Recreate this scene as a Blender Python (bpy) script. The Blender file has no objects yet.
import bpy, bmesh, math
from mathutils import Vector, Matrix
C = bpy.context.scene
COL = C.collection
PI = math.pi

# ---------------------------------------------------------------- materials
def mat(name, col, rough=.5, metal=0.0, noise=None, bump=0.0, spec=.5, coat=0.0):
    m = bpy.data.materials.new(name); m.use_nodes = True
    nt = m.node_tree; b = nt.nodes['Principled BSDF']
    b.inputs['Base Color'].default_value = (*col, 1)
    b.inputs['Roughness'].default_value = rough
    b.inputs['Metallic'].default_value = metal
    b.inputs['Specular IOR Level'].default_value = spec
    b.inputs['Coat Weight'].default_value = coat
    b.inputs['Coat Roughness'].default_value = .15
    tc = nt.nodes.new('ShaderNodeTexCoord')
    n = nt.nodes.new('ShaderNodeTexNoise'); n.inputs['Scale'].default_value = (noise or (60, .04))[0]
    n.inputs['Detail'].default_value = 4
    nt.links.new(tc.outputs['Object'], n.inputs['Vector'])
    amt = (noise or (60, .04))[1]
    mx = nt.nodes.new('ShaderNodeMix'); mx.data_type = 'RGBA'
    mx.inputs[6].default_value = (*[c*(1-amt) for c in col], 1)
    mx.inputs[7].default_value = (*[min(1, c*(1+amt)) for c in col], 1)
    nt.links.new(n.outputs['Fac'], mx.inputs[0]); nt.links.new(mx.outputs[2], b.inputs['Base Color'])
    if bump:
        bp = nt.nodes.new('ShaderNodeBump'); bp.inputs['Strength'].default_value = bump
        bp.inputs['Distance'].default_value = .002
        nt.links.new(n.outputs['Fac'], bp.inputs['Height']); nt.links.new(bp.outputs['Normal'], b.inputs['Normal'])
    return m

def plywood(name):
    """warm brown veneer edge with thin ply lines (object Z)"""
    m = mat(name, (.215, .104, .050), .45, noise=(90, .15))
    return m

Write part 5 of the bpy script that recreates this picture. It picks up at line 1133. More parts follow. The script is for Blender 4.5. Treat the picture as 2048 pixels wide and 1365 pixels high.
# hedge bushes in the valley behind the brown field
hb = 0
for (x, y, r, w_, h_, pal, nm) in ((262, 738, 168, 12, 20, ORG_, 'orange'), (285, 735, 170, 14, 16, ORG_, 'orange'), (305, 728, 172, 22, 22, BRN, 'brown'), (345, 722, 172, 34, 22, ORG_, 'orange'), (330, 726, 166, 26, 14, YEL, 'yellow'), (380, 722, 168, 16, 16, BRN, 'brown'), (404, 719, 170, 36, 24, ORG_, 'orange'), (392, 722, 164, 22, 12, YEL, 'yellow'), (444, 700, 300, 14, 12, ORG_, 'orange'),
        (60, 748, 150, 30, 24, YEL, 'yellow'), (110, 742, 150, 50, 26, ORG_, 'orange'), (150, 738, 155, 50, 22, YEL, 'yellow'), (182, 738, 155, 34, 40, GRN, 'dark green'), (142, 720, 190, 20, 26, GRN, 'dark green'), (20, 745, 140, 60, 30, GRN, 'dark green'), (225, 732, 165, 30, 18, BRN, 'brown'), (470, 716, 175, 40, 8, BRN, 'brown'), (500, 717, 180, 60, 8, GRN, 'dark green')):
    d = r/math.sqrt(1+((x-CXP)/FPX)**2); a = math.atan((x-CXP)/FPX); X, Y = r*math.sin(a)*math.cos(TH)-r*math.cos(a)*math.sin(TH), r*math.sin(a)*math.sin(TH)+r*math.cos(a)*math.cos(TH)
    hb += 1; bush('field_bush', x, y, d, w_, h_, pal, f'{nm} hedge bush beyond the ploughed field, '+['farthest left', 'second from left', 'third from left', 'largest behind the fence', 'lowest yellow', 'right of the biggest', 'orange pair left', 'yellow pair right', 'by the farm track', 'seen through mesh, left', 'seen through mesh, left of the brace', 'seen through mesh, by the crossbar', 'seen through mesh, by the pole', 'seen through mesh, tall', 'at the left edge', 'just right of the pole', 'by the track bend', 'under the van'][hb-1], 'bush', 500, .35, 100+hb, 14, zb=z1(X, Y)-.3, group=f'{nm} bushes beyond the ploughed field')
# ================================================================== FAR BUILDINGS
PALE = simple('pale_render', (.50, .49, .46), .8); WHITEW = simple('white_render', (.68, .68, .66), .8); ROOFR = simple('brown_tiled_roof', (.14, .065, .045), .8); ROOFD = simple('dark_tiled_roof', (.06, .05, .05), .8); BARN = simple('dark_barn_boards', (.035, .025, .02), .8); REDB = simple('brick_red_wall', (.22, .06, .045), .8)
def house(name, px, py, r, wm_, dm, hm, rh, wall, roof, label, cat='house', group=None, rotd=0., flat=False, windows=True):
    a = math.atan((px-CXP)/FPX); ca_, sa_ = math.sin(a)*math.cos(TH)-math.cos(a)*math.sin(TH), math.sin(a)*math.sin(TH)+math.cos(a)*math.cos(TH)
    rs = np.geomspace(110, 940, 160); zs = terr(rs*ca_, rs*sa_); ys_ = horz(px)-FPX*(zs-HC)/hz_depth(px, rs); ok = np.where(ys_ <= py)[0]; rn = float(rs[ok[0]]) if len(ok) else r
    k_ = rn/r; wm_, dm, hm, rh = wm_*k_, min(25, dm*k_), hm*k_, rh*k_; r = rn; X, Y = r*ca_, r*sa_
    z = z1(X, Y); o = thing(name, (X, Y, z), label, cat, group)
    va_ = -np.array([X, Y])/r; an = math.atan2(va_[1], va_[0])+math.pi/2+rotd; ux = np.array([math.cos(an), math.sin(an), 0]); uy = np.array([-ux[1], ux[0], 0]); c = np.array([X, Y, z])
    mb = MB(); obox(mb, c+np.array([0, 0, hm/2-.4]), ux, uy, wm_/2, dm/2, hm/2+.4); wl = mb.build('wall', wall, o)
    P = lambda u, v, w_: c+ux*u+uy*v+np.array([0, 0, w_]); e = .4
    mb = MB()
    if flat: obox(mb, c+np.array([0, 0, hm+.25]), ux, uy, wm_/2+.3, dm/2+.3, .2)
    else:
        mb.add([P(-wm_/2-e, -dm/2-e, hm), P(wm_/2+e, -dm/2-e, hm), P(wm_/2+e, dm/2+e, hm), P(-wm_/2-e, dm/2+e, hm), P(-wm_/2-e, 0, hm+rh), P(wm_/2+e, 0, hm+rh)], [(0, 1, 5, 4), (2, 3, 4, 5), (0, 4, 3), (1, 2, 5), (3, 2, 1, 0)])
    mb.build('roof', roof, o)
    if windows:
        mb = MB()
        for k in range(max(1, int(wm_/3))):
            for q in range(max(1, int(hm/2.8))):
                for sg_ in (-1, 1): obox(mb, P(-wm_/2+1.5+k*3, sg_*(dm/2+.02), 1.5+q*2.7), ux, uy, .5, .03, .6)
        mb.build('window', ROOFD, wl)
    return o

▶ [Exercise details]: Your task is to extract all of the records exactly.

▶ [Task answer]:
Recreate this scene as a Blender Python (bpy) script. The Blender file has no objects yet.
import bpy, bmesh, math
from mathutils import Vector, Matrix
C = bpy.context.scene
COL = C.collection
PI = math.pi

# ---------------------------------------------------------------- materials
def mat(name, col, rough=.5, metal=0.0, noise=None, bump=0.0, spec=.5, coat=0.0):
    m = bpy.data.materials.new(name); m.use_nodes = True
    nt = m.node_tree; b = nt.nodes['Principled BSDF']
    b.inputs['Base Color'].default_value = (*col, 1)
    b.inputs['Roughness'].default_value = rough
    b.inputs['Metallic'].default_value = metal
    b.inputs['Specular IOR Level'].default_value = spec
    b.inputs['Coat Weight'].default_value = coat
    b.inputs['Coat Roughness'].default_value = .15
    tc = nt.nodes.new('ShaderNodeTexCoord')
    n = nt.nodes.new('ShaderNodeTexNoise'); n.inputs['Scale'].default_value = (noise or (60, .04))[0]
    n.inputs['Detail'].default_value = 4
    nt.links.new(tc.outputs['Object'], n.inputs['Vector'])
    amt = (noise or (60, .04))[1]
    mx = nt.nodes.new('ShaderNodeMix'); mx.data_type = 'RGBA'
    mx.inputs[6].default_value = (*[c*(1-amt) for c in col], 1)
    mx.inputs[7].default_value = (*[min(1, c*(1+amt)) for c in col], 1)
    nt.links.new(n.outputs['Fac'], mx.inputs[0]); nt.links.new(mx.outputs[2], b.inputs['Base Color'])
    if bump:
        bp = nt.nodes.new('ShaderNodeBump'); bp.inputs['Strength'].default_value = bump
        bp.inputs['Distance'].default_value = .002
        nt.links.new(n.outputs['Fac'], bp.inputs['Height']); nt.links.new(bp.outputs['Normal'], b.inputs['Normal'])
    return m

def plywood(name):
    """warm brown veneer edge with thin ply lines (object Z)"""
    m = mat(name, (.215, .104, .050), .45, noise=(90, .15))
    return m

Write part 5 of the bpy script that recreates this picture. It picks up at line 1133. More parts follow. The script is for Blender 4.5. Treat the picture as 2048 pixels wide and 1365 pixels high.
# hedge bushes in the valley behind the brown field
hb = 0
for (x, y, r, w_, h_, pal, nm) in ((262, 738, 168, 12, 20, ORG_, 'orange'), (285, 735, 170, 14, 16, ORG_, 'orange'), (305, 728, 172, 22, 22, BRN, 'brown'), (345, 722, 172, 34, 22, ORG_, 'orange'), (330, 726, 166, 26, 14, YEL, 'yellow'), (380, 722, 168, 16, 16, BRN, 'brown'), (404, 719, 170, 36, 24, ORG_, 'orange'), (392, 722, 164, 22, 12, YEL, 'yellow'), (444, 700, 300, 14, 12, ORG_, 'orange'),
        (60, 748, 150, 30, 24, YEL, 'yellow'), (110, 742, 150, 50, 26, ORG_, 'orange'), (150, 738, 155, 50, 22, YEL, 'yellow'), (182, 738, 155, 34, 40, GRN, 'dark green'), (142, 720, 190, 20, 26, GRN, 'dark green'), (20, 745, 140, 60, 30, GRN, 'dark green'), (225, 732, 165, 30, 18, BRN, 'brown'), (470, 716, 175, 40, 8, BRN, 'brown'), (500, 717, 180, 60, 8, GRN, 'dark green')):
    d = r/math.sqrt(1+((x-CXP)/FPX)**2); a = math.atan((x-CXP)/FPX); X, Y = r*math.sin(a)*math.cos(TH)-r*math.cos(a)*math.sin(TH), r*math.sin(a)*math.sin(TH)+r*math.cos(a)*math.cos(TH)
    hb += 1; bush('field_bush', x, y, d, w_, h_, pal, f'{nm} hedge bush beyond the ploughed field, '+['farthest left', 'second from left', 'third from left', 'largest behind the fence', 'lowest yellow', 'right of the biggest', 'orange pair left', 'yellow pair right', 'by the farm track', 'seen through mesh, left', 'seen through mesh, left of the brace', 'seen through mesh, by the crossbar', 'seen through mesh, by the pole', 'seen through mesh, tall', 'at the left edge', 'just right of the pole', 'by the track bend', 'under the van'][hb-1], 'bush', 500, .35, 100+hb, 14, zb=z1(X, Y)-.3, group=f'{nm} bushes beyond the ploughed field')
# ================================================================== FAR BUILDINGS
PALE = simple('pale_render', (.50, .49, .46), .8); WHITEW = simple('white_render', (.68, .68, .66), .8); ROOFR = simple('brown_tiled_roof', (.14, .065, .045), .8); ROOFD = simple('dark_tiled_roof', (.06, .05, .05), .8); BARN = simple('dark_barn_boards', (.035, .025, .02), .8); REDB = simple('brick_red_wall', (.22, .06, .045), .8)
def house(name, px, py, r, wm_, dm, hm, rh, wall, roof, label, cat='house', group=None, rotd=0., flat=False, windows=True):
    a = math.atan((px-CXP)/FPX); ca_, sa_ = math.sin(a)*math.cos(TH)-math.cos(a)*math.sin(TH), math.sin(a)*math.sin(TH)+math.cos(a)*math.cos(TH)
    rs = np.geomspace(110, 940, 160); zs = terr(rs*ca_, rs*sa_); ys_ = horz(px)-FPX*(zs-HC)/hz_depth(px, rs); ok = np.where(ys_ <= py)[0]; rn = float(rs[ok[0]]) if len(ok) else r
    k_ = rn/r; wm_, dm, hm, rh = wm_*k_, min(25, dm*k_), hm*k_, rh*k_; r = rn; X, Y = r*ca_, r*sa_
    z = z1(X, Y); o = thing(name, (X, Y, z), label, cat, group)
    va_ = -np.array([X, Y])/r; an = math.atan2(va_[1], va_[0])+math.pi/2+rotd; ux = np.array([math.cos(an), math.sin(an), 0]); uy = np.array([-ux[1], ux[0], 0]); c = np.array([X, Y, z])
    mb = MB(); obox(mb, c+np.array([0, 0, hm/2-.4]), ux, uy, wm_/2, dm/2, hm/2+.4); wl = mb.build('wall', wall, o)
    P = lambda u, v, w_: c+ux*u+uy*v+np.array([0, 0, w_]); e = .4
    mb = MB()
    if flat: obox(mb, c+np.array([0, 0, hm+.25]), ux, uy, wm_/2+.3, dm/2+.3, .2)
    else:
        mb.add([P(-wm_/2-e, -dm/2-e, hm), P(wm_/2+e, -dm/2-e, hm), P(wm_/2+e, dm/2+e, hm), P(-wm_/2-e, dm/2+e, hm), P(-wm_/2-e, 0, hm+rh), P(wm_/2+e, 0, hm+rh)], [(0, 1, 5, 4), (2, 3, 4, 5), (0, 4, 3), (1, 2, 5), (3, 2, 1, 0)])
    mb.build('roof', roof, o)
    if windows:
        mb = MB()
        for k in range(max(1, int(wm_/3))):
            for q in range(max(1, int(hm/2.8))):
                for sg_ in (-1, 1): obox(mb, P(-wm_/2+1.5+k*3, sg_*(dm/2+.02), 1.5+q*2.7), ux, uy, .5, .03, .6)
        mb.build('window', ROOFD, wl)
    return o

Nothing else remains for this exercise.